Reporter: Benediktus Krisna Yogatama | Editor: Uji Agung Santosa
JAKARTA. Asosiasi Industri Besi dan Baja atau Indonesia Iron and Steel Industry Association (IISIA) meminta keistimewaan Batam sebagai Free Trade Zone dikaji ulang. Tuntutan itu disebabkan karena status FTZ menjadi celah bagi baja impor terbebas dari bea masuk.
Chairman IISIA Irvan Kamal Hakim, di daerah lain, impor baja terkena bea masuk 5%. Sedangkan di Batam, impor baja bebas bea masuk. "Batam ini kan masih di wilayah Indonesia, jadi seharusnya masuk saja aturan bea masuk seperti wilayah Indonesia yang lain," ujarnya, Rabu (12/11).
Impor baja membuat kinerja industri besi dan baja dalam negeri menurun. "Apalagi jika mereka masuk tanpa bea masuk," ujarnya.
Sebelumnya IISIA juga menagih kompensasi kenaikan tarif dasar listrik (TDL) kepada pemerintahan Joko Widodo-Jusuf Kalla.
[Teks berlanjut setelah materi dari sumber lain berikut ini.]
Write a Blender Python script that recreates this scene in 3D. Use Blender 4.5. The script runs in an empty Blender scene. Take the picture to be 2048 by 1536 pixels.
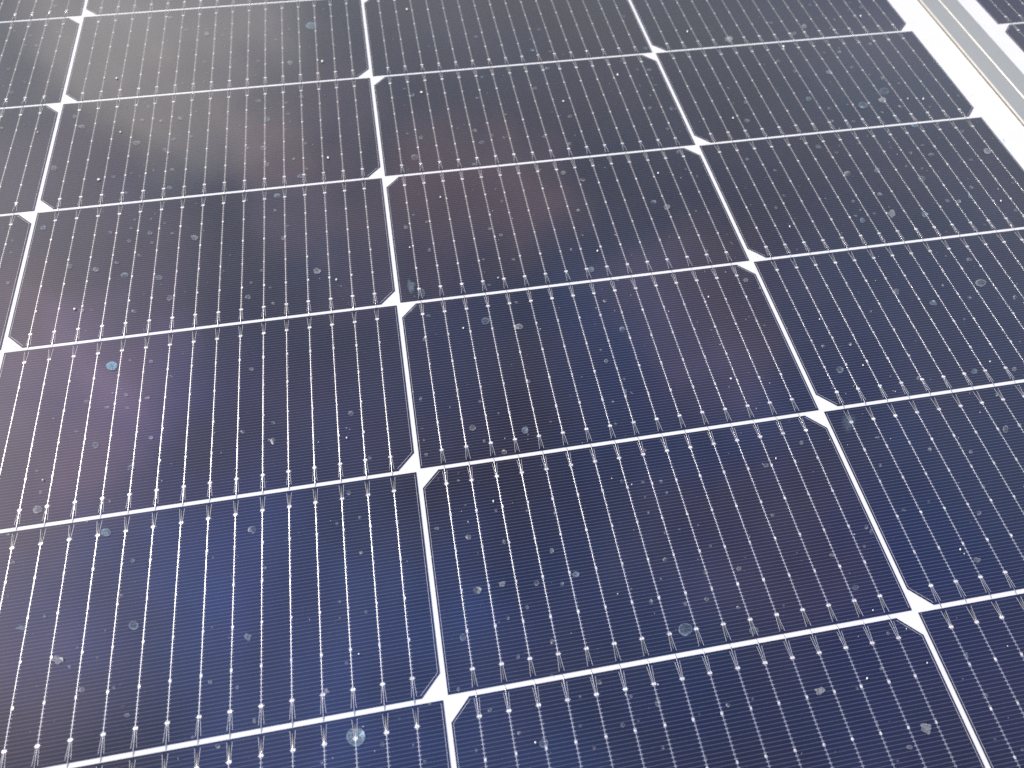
import bpy, math, random
from math import cos, sin, pi, radians, floor, hypot
from mathutils import Matrix, Vector

EXPO = 0.4
SKY_STR = 0.06
VEIL_A = 0.35
VEIL_B = 0.75
VEIL_K = 0.18
VEIL_COL = (1.0, 0.8, 0.9)
HAZE_K = 0.56
HAZE_COL = (1.0, 0.97, 0.74)
CELL_A = (0.005, 0.01, 0.03, 1.0)
CELL_B = (0.011, 0.01, 0.025, 1.0)
FINGER_AMT = 0.115
COAT_R = 0.055
DUST_FILM = 0.009
ALU_A = (0.48, 0.47, 0.42, 1.0)
ALU_B = (0.72, 0.71, 0.64, 1.0)
SPOT_K = 0.47
PANEL_MR = 22.2
NEXT_X = 798.4
NEXT_ML = 15.4
DUST_N = 1900
# direction towards each sky glow (clouds, plus blue and violet light added to tint reflections), its angular radius in degrees and its strength
GLOW_PATCHES = [
    (-0.2813, 0.8376, 0.4683, 5.8, 0.5, (1, 0.88, 0.74)),
    (-0.243, 0.8245, 0.511, 7.0, 0.68, (1, 0.88, 0.74)),
    (-0.1721, 0.8134, 0.5557, 5.8, 0.42, (1, 0.88, 0.74)),
    (-0.1357, 0.7895, 0.5985, 3.5, 0.4, (1, 0.52, 0.42)),
    (-0.4733, 0.4969, 0.7274, 7.0, 0.75, (0.98, 0.58, 0.92)),
    (-0.3774, 0.5668, 0.7323, 4.6, 0.4, (0.98, 0.58, 0.92)),
    (-0.4864, 0.2875, 0.8251, 7.7, 0.6, (1, 0.52, 0.42)),
    (-0.4247, 0.5735, 0.7005, 4.6, 0.3, (1, 0.52, 0.42)),
    (-0.0942, 0.7195, 0.688, 5.0, 0.5, (0.95, 0.66, 0.85)),
    (0.0948, 0.7234, 0.6838, 6.2, 0.55, (1, 0.52, 0.42)),
    (0.1869, 0.6703, 0.7181, 4.3, 0.25, (1, 0.52, 0.42)),
    (0.3936, 0.5393, 0.7445, 6.6, 0.5, (1, 0.52, 0.42)),
    (0.3763, 0.2794, 0.8834, 8.5, 0.35, (1, 0.52, 0.42)),
    (-0.0864, 0.7983, 0.596, 4.3, 0.4, (1, 0.52, 0.42)),
    (-0.482, 0.41, 0.7743, 5.8, 0.45, (1, 0.52, 0.42)),
    (-0.3201, 0.443, 0.8374, 12.6, 0.48, (0.15, 0.15, 1.05)),
    (-0.3172, 0.2518, 0.9143, 12.2, 0.5, (0.08, 0.28, 1.0)),
    (-0.1877, 0.2266, 0.9557, 15.2, 0.95, (0.08, 0.28, 1.0)),
    (0.1177, 0.0935, 0.9886, 19.4, 0.7, (0.08, 0.28, 1.0)),
    (0.3147, 0.5053, 0.8035, 8.9, 0.6, (0.08, 0.28, 1.0)),
    (0.604, 0.3908, 0.6946, 12.2, 0.3, (0.08, 0.28, 1.0)),
    (0.5476, 0.6824, 0.4843, 9.2, 0.16, (0.08, 0.28, 1.0)),
    (-0.383, 0.5325, 0.7548, 6.2, 0.4, (0.15, 0.15, 1.05)),
    (0.5011, 0.3417, 0.7951, 12.2, 0.25, (0.08, 0.28, 1.0)),
    (-0.0159, 0.587, 0.8094, 7.7, 0.35, (0.08, 0.28, 1.0)),
    (0.5645, 0.0703, 0.8225, 13.3, 0.4, (0.15, 0.15, 1.05)),
    (-0.376, 0.6752, 0.6346, 7.7, 0.35, (0.95, 0.66, 0.85)),
]

S = 0.001                       # the scene is modelled in millimetres, stored in metres
scn = bpy.context.scene
col = scn.collection
random.seed(7)

# ------------------------------------------------------------------ camera
cam_d = bpy.data.cameras.new('camera')
cam = bpy.data.objects.new('camera', cam_d)
col.objects.link(cam)
scn.camera = cam
CAM = (375.492, -420.079, 285.832)
ROT = ((0.98448044, 0.13349094, -0.11392289),
       (-0.17389849, 0.8293865, -0.53092123),
       (0.02361293, 0.54249259, 0.83972866))
cam.matrix_world = Matrix.Translation(Vector(CAM) * S) @ Matrix(ROT).to_4x4()
cam_d.sensor_width = 36.0
FPX = 1475.6288                 # focal length in pixels of a 2048 wide frame
cam_d.lens = FPX / 2048 * 36
cam_d.clip_start = 0.01
cam_d.clip_end = 100
cam_d.dof.use_dof = True
cam_d.dof.focus_distance = 0.33
cam_d.dof.aperture_fstop = 12.0

# ------------------------------------------------------------------ sky, clouds, sun
SUN_DIR = Vector((-360, 215, 286)).normalized()
SUN_EL = math.asin(SUN_DIR.z)
SUN_AZ = math.atan2(SUN_DIR.x, SUN_DIR.y)      # clockwise from +Y
world = bpy.data.worlds.new('World')
scn.world = world
world.use_nodes = True
nt = world.node_tree
nt.nodes.clear()
N = nt.nodes.new
L = nt.links.new
sky = N('ShaderNodeTexSky')
sky.sky_type = 'NISHITA'
sky.sun_disc = False
sky.sun_elevation = SUN_EL
sky.sun_rotation = SUN_AZ
sky.air_density = 1.0
sky.dust_density = 1.5
bg = N('ShaderNodeBackground')
bg.inputs[1].default_value = SKY_STR
L(sky.outputs[0], bg.inputs[0])
tc = N('ShaderNodeTexCoord')


def wmath(op, a, b=None, clamp=False):
    n = N('ShaderNodeMath')
    n.operation = op
    n.use_clamp = clamp
    for i, v in enumerate((a, b)):
        if v is None:
            continue
        if isinstance(v, (int, float)):
            n.inputs[i].default_value = v
        else:
            L(v, n.inputs[i])
    return n.outputs[0]


def wnoise(scale, detail=3.0, rough=0.55, off=(0, 0, 0)):
    m = N('ShaderNodeMapping')
    m.inputs['Location'].default_value = off
    L(tc.outputs['Generated'], m.inputs[0])
    n = N('ShaderNodeTexNoise')
    n.inputs['Scale'].default_value = scale
    n.inputs['Detail'].default_value = detail
    n.inputs['Roughness'].default_value = rough
    L(m.outputs[0], n.inputs['Vector'])
    return n.outputs['Fac']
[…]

Sebab, permintaan serupa yang telah diajukan ke pemerintahan Presiden Susilo Bambang Yudhoyono belum membuahkan hasil.
Menurut Irvan, kenaikan TDL yang dilakukan bertahap sejak awal tahun 2014 telah menambah beban industri baja. Apalagi, beban energi termasuk beban listrik mengantungi 20%-30% dari biaya produksi perusahaan baja. Itu artinya, jika ada kenaikan biaya listrik, otomatis biaya produksi baja dan produk turunan juga ikut naik.
Adapun bentuk kompensasi kenaikan tarif listrik yang diharapkan industri baja adalah insentif fiskal. "Bisa dalam bentuk penghapusan atau keringanan untuk bea masuk, maupun keringanan akan pajak-pajak lainnya," harap Irvan.